(DATA EXCERPT)
----
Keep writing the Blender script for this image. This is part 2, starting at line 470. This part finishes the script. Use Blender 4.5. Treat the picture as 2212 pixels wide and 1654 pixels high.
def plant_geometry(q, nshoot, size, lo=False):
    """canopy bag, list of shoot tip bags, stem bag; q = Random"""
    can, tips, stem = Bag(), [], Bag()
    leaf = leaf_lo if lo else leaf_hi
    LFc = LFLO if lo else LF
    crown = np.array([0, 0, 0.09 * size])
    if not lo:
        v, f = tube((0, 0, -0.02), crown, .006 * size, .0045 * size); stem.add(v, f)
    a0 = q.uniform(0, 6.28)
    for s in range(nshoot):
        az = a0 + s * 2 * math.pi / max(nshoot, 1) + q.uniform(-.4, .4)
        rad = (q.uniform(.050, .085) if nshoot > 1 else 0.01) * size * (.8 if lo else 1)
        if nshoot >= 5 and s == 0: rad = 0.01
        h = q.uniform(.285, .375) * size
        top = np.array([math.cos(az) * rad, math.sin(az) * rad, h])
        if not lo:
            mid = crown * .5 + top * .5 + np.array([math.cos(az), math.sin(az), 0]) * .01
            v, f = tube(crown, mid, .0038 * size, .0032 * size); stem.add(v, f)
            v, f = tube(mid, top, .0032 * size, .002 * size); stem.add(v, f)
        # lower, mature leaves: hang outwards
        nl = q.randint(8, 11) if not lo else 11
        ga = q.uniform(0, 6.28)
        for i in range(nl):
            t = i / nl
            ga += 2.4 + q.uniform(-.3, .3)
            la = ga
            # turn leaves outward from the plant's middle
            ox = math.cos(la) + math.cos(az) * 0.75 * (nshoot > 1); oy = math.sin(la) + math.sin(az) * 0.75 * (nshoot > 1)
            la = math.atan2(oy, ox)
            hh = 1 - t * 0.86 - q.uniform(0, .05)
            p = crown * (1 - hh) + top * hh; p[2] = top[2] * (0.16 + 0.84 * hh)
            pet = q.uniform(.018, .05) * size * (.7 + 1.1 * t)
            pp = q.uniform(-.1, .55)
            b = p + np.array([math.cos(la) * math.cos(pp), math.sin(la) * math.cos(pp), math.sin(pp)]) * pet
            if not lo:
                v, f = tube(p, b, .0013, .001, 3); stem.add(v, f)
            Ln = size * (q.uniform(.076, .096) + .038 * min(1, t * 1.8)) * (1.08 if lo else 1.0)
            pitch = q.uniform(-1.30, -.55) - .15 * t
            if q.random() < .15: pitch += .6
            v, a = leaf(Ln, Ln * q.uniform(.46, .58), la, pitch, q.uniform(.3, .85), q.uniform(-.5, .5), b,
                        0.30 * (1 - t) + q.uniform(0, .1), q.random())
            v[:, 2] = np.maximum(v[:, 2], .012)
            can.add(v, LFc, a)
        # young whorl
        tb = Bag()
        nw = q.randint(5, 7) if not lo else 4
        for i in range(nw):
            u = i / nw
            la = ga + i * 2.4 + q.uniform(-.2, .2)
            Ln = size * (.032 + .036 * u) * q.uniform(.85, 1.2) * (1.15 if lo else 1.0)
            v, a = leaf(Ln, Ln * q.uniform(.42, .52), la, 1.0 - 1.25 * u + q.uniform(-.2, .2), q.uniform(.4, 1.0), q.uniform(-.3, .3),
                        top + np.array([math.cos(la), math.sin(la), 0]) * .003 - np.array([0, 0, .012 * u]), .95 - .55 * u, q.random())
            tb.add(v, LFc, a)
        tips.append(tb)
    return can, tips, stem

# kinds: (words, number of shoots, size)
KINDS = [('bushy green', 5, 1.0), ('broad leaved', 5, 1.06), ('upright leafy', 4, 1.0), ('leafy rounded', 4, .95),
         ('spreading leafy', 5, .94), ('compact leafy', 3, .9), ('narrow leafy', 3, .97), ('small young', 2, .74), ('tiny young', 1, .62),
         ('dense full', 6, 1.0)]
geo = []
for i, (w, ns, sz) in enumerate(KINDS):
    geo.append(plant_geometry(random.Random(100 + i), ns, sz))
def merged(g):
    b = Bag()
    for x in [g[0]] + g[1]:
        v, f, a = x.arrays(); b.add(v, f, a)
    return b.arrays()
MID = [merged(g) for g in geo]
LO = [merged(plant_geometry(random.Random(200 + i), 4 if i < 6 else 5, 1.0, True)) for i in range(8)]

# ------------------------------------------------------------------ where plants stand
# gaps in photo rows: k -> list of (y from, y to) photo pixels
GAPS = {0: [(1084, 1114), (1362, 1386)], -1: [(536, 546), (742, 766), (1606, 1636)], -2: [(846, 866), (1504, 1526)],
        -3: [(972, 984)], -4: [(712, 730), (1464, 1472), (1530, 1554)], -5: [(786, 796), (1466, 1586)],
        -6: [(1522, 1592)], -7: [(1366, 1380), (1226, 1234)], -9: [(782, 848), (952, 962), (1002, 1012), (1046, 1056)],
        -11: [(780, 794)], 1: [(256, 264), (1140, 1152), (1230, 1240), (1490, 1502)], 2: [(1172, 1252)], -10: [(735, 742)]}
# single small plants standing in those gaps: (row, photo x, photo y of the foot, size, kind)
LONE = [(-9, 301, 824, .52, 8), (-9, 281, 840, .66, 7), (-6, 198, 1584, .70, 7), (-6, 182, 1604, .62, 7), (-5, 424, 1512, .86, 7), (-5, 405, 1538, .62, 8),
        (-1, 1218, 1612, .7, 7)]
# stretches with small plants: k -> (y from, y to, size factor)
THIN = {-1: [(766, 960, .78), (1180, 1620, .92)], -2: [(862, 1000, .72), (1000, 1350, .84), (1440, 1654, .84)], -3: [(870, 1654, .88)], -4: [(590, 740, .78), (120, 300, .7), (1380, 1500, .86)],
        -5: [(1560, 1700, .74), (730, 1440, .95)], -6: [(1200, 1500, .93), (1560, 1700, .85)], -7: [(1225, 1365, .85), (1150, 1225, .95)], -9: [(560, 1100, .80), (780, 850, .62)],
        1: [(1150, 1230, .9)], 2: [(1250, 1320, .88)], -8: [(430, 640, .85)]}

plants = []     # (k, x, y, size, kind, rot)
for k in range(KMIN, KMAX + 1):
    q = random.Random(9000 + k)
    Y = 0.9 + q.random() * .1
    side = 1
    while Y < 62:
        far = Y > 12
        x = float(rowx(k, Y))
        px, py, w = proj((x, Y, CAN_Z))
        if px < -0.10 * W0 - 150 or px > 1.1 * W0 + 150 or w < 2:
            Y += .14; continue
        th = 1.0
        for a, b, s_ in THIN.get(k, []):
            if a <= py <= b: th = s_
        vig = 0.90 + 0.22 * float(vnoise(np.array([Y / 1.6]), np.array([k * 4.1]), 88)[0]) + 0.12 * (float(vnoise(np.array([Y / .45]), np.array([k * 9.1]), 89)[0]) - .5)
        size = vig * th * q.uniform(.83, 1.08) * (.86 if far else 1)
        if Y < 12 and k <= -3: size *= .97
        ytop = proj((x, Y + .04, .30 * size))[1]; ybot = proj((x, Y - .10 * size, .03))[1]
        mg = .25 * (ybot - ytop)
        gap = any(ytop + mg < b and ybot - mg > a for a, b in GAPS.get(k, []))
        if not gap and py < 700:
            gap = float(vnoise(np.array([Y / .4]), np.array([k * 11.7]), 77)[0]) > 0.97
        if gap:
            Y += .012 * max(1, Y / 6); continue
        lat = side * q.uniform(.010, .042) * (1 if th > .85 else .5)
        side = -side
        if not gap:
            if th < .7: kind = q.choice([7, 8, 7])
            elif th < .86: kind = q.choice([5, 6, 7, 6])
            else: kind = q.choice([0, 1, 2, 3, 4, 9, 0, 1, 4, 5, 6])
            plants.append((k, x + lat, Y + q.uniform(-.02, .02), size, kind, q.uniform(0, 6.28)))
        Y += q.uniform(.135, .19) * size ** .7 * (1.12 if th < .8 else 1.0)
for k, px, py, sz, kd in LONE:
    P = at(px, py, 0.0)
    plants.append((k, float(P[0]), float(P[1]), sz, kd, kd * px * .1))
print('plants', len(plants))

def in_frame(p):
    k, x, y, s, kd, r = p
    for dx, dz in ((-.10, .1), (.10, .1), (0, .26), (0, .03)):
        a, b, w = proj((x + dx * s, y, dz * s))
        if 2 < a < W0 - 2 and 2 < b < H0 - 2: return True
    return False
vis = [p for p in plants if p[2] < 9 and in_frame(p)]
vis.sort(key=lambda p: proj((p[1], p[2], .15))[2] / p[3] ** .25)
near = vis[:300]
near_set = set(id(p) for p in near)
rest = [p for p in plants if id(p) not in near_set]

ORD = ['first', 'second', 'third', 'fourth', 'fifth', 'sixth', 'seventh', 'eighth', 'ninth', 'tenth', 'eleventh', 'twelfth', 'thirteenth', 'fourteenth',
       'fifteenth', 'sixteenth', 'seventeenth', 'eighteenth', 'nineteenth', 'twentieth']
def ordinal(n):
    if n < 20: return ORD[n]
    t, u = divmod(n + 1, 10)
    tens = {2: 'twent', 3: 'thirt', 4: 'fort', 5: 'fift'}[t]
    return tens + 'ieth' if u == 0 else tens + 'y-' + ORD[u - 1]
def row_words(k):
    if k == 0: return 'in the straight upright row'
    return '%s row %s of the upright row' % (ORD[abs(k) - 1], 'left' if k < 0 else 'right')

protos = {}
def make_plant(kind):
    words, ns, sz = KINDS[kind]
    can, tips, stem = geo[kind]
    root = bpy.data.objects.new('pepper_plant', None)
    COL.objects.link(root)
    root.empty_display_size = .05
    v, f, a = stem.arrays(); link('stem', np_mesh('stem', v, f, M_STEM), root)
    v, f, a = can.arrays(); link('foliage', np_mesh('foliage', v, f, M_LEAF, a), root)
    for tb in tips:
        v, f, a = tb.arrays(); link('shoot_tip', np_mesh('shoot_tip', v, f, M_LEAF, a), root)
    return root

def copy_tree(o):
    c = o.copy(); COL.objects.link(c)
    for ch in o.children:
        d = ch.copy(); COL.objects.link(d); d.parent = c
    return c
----
Show all lines above holding "pixels".

Keep writing the Blender script for this image. This is part 2, starting at line 470. This part finishes the script. Use Blender 4.5. Treat the picture as 2212 pixels wide and 1654 pixels high.
# gaps in photo rows: k -> list of (y from, y to) photo pixels